Originally considered anti-feminist, courtly love literature can now be read through a feminist lens thanks to the bold work of female writers like Marie de France. Prior to this new reading, courtly love set women in tropes of both idealized perfection and manipulative love. In many depictions, the woman’s actions are controlled by the male author’s, so much so that he creates an idealized image of her that is impossible for a real woman to obtain. In other tales, male authors exaggerate the lustfulness and heartlessness of women as they play with their “male lover’s delicate heartstrings” (Burns 23). Marie de France, on the other hand, uses her romantic fiction genre to carry messages of both feminism and forbidden love to her medieval audience.

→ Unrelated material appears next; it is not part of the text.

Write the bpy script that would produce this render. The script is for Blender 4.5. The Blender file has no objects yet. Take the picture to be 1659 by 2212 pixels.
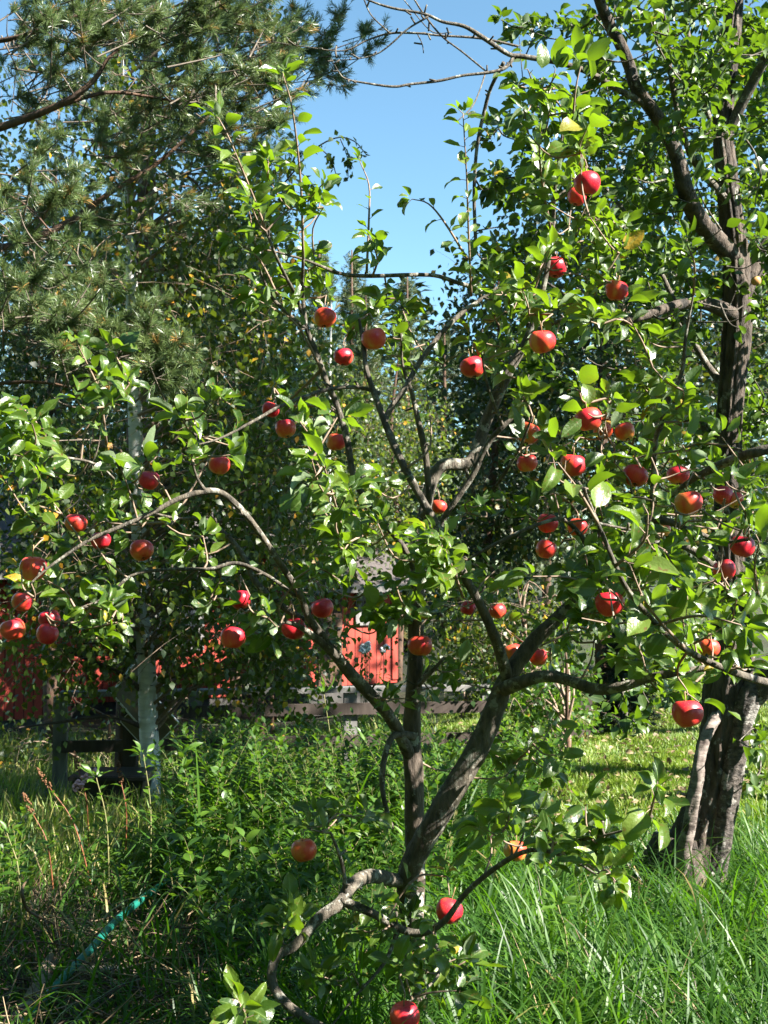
import bpy, math, random
import numpy as np

rng = np.random.default_rng(11)
random.seed(11)
S = bpy.context.scene
C = S.collection

# ------------------------------------------------------------------ camera, sky, sun, exposure
W, H, F = 1659.0, 2212.0, 2484.0          # working frame: focal length in its pixels
HORIZON = 1215.0
PITCH = math.atan((HORIZON - H / 2) / F)
CAM = np.array([0.0, 0.0, 1.5])
FW = np.array([0, math.cos(PITCH), math.sin(PITCH)])
UP = np.array([0, -math.sin(PITCH), math.cos(PITCH)])
RT = np.array([1.0, 0, 0])

cd = bpy.data.cameras.new("camera")
cam = bpy.data.objects.new("camera", cd)
C.objects.link(cam)
cam.location = CAM
cam.rotation_euler = (math.pi / 2 + PITCH, 0, 0)
cd.sensor_fit = 'VERTICAL'
cd.sensor_height = 24.0
cd.lens = 24.0 * F / H
cd.clip_start = 0.05
cd.clip_end = 2000
cd.dof.use_dof = True
cd.dof.focus_distance = 3.1
cd.dof.aperture_fstop = 9.0
S.camera = cam

SUN = np.array([0.71, -0.30, 0.64]); SUN /= np.linalg.norm(SUN)      # direction to the sun
sun_el = math.asin(SUN[2])
w = bpy.data.worlds.new("World"); S.world = w; w.use_nodes = True
nt = w.node_tree
bg = nt.nodes['Background']
sky = nt.nodes.new('ShaderNodeTexSky')
sky.sky_type = 'NISHITA'; sky.sun_disc = False
sky.sun_elevation = sun_el
sky.sun_rotation = math.atan2(SUN[0], SUN[1])
sky.air_density = 0.8; sky.dust_density = 0.0; sky.ozone_density = 1.5
wb = nt.nodes.new('ShaderNodeMix'); wb.data_type = 'RGBA'; wb.blend_type = 'MULTIPLY'; wb.inputs[0].default_value = 1.0
wb.inputs[7].default_value = (0.90, 1.11, 1.0, 1)        # white balance of the daylight
nt.links.new(sky.outputs[0], wb.inputs[6]); nt.links.new(wb.outputs[2], bg.inputs[0])
bg.inputs[1].default_value = 0.06
sl = bpy.data.lights.new("sun", 'SUN'); sl.energy = 5.0; sl.angle = math.radians(0.5); sl.color = (1, 0.95, 0.86)
so = bpy.data.objects.new("sun", sl); C.objects.link(so)
from mathutils import Vector
so.rotation_euler = Vector(SUN).to_track_quat('Z', 'Y').to_euler()
so.location = (6, -2, 9)
S.view_settings.view_transform = 'Standard'
S.view_settings.look = 'None'
S.view_settings.exposure = 2.3
S.view_settings.gamma = 1.0
cy = S.cycles
cy.max_bounces = 5; cy.diffuse_bounces = 2; cy.glossy_bounces = 2; cy.transmission_bounces = 4; cy.transparent_max_bounces = 6
cy.use_denoising = True
cy.sample_clamp_indirect = 4.0
cy.caustics_reflective = False; cy.caustics_refractive = False

# ------------------------------------------------------------------ helpers
def P(x, y, d):
    """a point of the place, given by its bearing and its distance"""
    x = np.asarray(x, float); y = np.asarray(y, float); d = np.asarray(d, float)
    a = (x - W / 2) / F * d; b = (H / 2 - y) / F * d
    return CAM + a[..., None] * RT + b[..., None] * UP + d[..., None] * FW

def proj(p):
    q = np.asarray(p) - CAM
    d = q @ FW
    dd = np.where(d > 0.05, d, 0.05)
    return W / 2 + (q @ RT) / dd * F, H / 2 - (q @ UP) / dd * F, d

def ground(x, y):
    x = np.asarray(x, float); y = np.asarray(y, float)
    s = 1 / (1 + np.exp((x - 0.6) / 0.9))
    z = -0.085 * np.clip(y - 4.2, 0, 60) * s
    return z + 0.025 * np.sin(1.7 * x + 0.6 * y) + 0.02 * np.sin(2.3 * y - x)

def on_ground(px, py, lift=0.0):
    d = np.linspace(1.5, 60, 4000)
    p = P(np.full_like(d, px), np.full_like(d, py), d)
    k = np.argmax(p[:, 2] < ground(p[:, 0], p[:, 1]) + lift)
    return p[k]

def norm(v):
    return v / np.maximum(np.linalg.norm(v, axis=-1, keepdims=True), 1e-9)

class Acc:
    def __init__(s):
        s.V = []; s.Q = []; s.T = []; s.mq = []; s.mt = []; s.tint = []; s.acr = []; s.n = 0
    def add(s, V, Q=None, T=None, tint=0.5, across=0.0, mat=0):
        V = np.asarray(V, float).reshape(-1, 3); n = len(V)
        s.V.append(V)
        s.tint.append(np.broadcast_to(np.asarray(tint, float), (n,)))
        s.acr.append(np.broadcast_to(np.asarray(across, float), (n,)))
        if Q is not None and len(Q):
            Q = np.asarray(Q, int).reshape(-1, 4); s.Q.append(Q + s.n); s.mq.append(np.full(len(Q), mat))
        if T is not None and len(T):
            T = np.asarray(T, int).reshape(-1, 3); s.T.append(T + s.n); s.mt.append(np.full(len(T), mat))
        s.n += n
    def build(s, name, mats, parent=None, origin=None, smooth=True):
        me = bpy.data.meshes.new(name)
        V = np.concatenate(s.V) if s.V else np.zeros((0, 3))
        if origin is not None: V = V - np.asarray(origin)
        Q = np.concatenate(s.Q) if s.Q else np.zeros((0, 4), int)
        T = np.concatenate(s.T) if s.T else np.zeros((0, 3), int)
        loops = np.concatenate([Q.ravel(), T.ravel()]).astype(np.int32)
        start = np.concatenate([np.arange(len(Q)) * 4, len(Q) * 4 + np.arange(len(T)) * 3]).astype(np.int32)
        me.vertices.add(len(V)); me.vertices.foreach_set("co", V.astype(np.float32).ravel())
        me.loops.add(len(loops)); me.loops.foreach_set("vertex_index", loops)
        me.polygons.add(len(start)); me.polygons.foreach_set("loop_start", start)
        mi = np.concatenate([np.concatenate(s.mq) if s.mq else np.zeros(0), np.concatenate(s.mt) if s.mt else np.zeros(0)]).astype(np.int32)
        me.polygons.foreach_set("material_index", mi)
        me.polygons.foreach_set("use_smooth", np.full(len(start), smooth))
        a = me.attributes.new("tint", 'FLOAT', 'POINT'); a.data.foreach_set("value", np.concatenate(s.tint).astype(np.float32))
        a = me.attributes.new("across", 'FLOAT', 'POINT'); a.data.foreach_set("value", np.concatenate(s.acr).astype(np.float32))
        me.update(calc_edges=True); me.validate()
        for m in (mats if isinstance(mats, (list, tuple)) else [mats]): me.materials.append(m)
        o = bpy.data.objects.new(name, me); C.objects.link(o)
        if parent is not None: o.parent = parent
        elif origin is not None: o.location = origin
        return o

def tag(o, label=None, cat=None, group=None, kind=None):
    if label: o['label'] = label
    if cat: o['category'] = cat
    if group: o['group'] = group
    if kind: o['kind'] = kind
    return o

def thing(name, loc, label, cat, group=None):
    o = bpy.data.objects.new(name, None); C.objects.link(o)
    o.location = loc; o.empty_display_size = 0.1
    return tag(o, label, cat, group)

def smooth_path(pts, sub):
    p = np.asarray(pts, float)
    if len(p) < 3 or sub <= 1: 
        if sub <= 1: return p
    q = np.vstack([2 * p[0] - p[1], p, 2 * p[-1] - p[-2]])
    out = []
    t = np.linspace(0, 1, sub, endpoint=False)[:, None]
    for i in range(len(p) - 1):
        a, b, c, d = q[i], q[i + 1], q[i + 2], q[i + 3]
        out.append(0.5 * ((2 * b) + (-a + c) * t + (2 * a - 5 * b + 4 * c - d) * t ** 2 + (-a + 3 * b - 3 * c + d) * t ** 3))
    out.append(p[-1:])
    return np.vstack(out)

def tube(acc, pts, radii, sides=8, sub=4, mat=0, rough=0.0, tint=0.5, cap=True, ridge=0.0):
    """a tapered limb along a smooth path; the last column of pts may not be a radius"""
    pts = np.asarray(pts, float)
    r = np.asarray(radii, float)
    if r.ndim == 0 or len(np.atleast_1d(r)) == 2 and len(pts) != 2:
        r = np.linspace(np.atleast_1d(r)[0], np.atleast_1d(r)[-1], len(pts))
    c = smooth_path(np.hstack([pts, r[:, None]]), sub)
    p, r = c[:, :3], np.maximum(c[:, 3], 1e-4)
    n = len(p)
    t = norm(np.gradient(p, axis=0))
    u = np.zeros((n, 3))
    a = np.array([0.31, 0.9, 0.2]) if abs(t[0][2]) > 0.7 else np.array([0.1, 0.2, 1.0])
    u[0] = norm(a - (a @ t[0]) * t[0])
    for i in range(1, n):
        b = u[i - 1] - (u[i - 1] @ t[i]) * t[i]; u[i] = b / max(np.linalg.norm(b), 1e-9)
    v = np.cross(t, u)
    th = np.arange(sides) / sides * 2 * math.pi
    rr = r[:, None] * np.ones((1, sides))
    if rough: 
        ph = rng.uniform(0, 6.28, 4)
        s = np.arange(n)[:, None]
        rr = rr * (1 + rough * (0.6 * np.sin(3 * th + 0.35 * s + ph[0]) + 0.4 * np.sin(5 * th - 0.5 * s + ph[1]) + 0.5 * rng.uniform(-1, 1, (n, sides))))
    if ridge:
        s = np.arange(n)[:, None]; k = max(4, sides // 5)
        wob = np.cumsum(rng.normal(size=(n, 1)) * .10, 0)
        f = np.abs(np.sin(k * th / 2 + wob + .25 * np.sin(s * .5))) ** .7 + .35 * np.abs(np.sin(k * 1.5 * th / 2 + 1.7 * wob + 2))
        rr = rr * (1 - ridge + ridge * f)
    V = p[:, None] + rr[..., None] * (np.cos(th)[None, :, None] * u[:, None] + np.sin(th)[None, :, None] * v[:, None])
    i = np.arange(n - 1)[:, None]; j = np.arange(sides)[None]; k = (j + 1) % sides
    Q = np.stack([i * sides + j, i * sides + k, (i + 1) * sides + k, (i + 1) * sides + j], -1).reshape(-1, 4)
    T = None
    V = V.reshape(-1, 3)
    if cap:
        V = np.vstack([V, p[:1] - t[:1] * r[0] * .2, p[-1:] + t[-1:] * r[-1] * .4])
        j = np.arange(sides); k = (j + 1) % sides; m = n * sides
        T = np.vstack([np.stack([k, j, np.full(sides, m)], -1), np.stack([m - sides + j, m - sides + k, np.full(sides, m + 1)], -1)])
    acc.add(V, Q, T, tint=tint, mat=mat)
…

When contrasted with the depictions of female desires in Chaucer’s The Canterbury Tales, the feminist qualities of Marie de France’s works become clear. While boldly touching upon topics of female sexuality, Marie de France subverts century-old stereotypes. Her depictions of female characters demonstrate a surprising sympathy for female sexuality, despite the tendency of men to shame women for their lustfulness. Through three of her courtly love stories, “Laustic,” “Eliduc,” and “Lanval,” Marie shifts her narrators’ judgement away from her female protagonists and gives them a level of depth distinct from other female characters. Her subtle forms of resistance, like depicting the woman’s husband in “Laustic” as oppressive and cruel, or hinting at homosexuality in “Eliduc,” give modern readers a better sense of what a non-idealized medieval relationship may have looked like. Through her boldness as a woman writer in a world full of men, Marie de France paved the way for females to overcome their stereotypes as selfish or idealized lovers.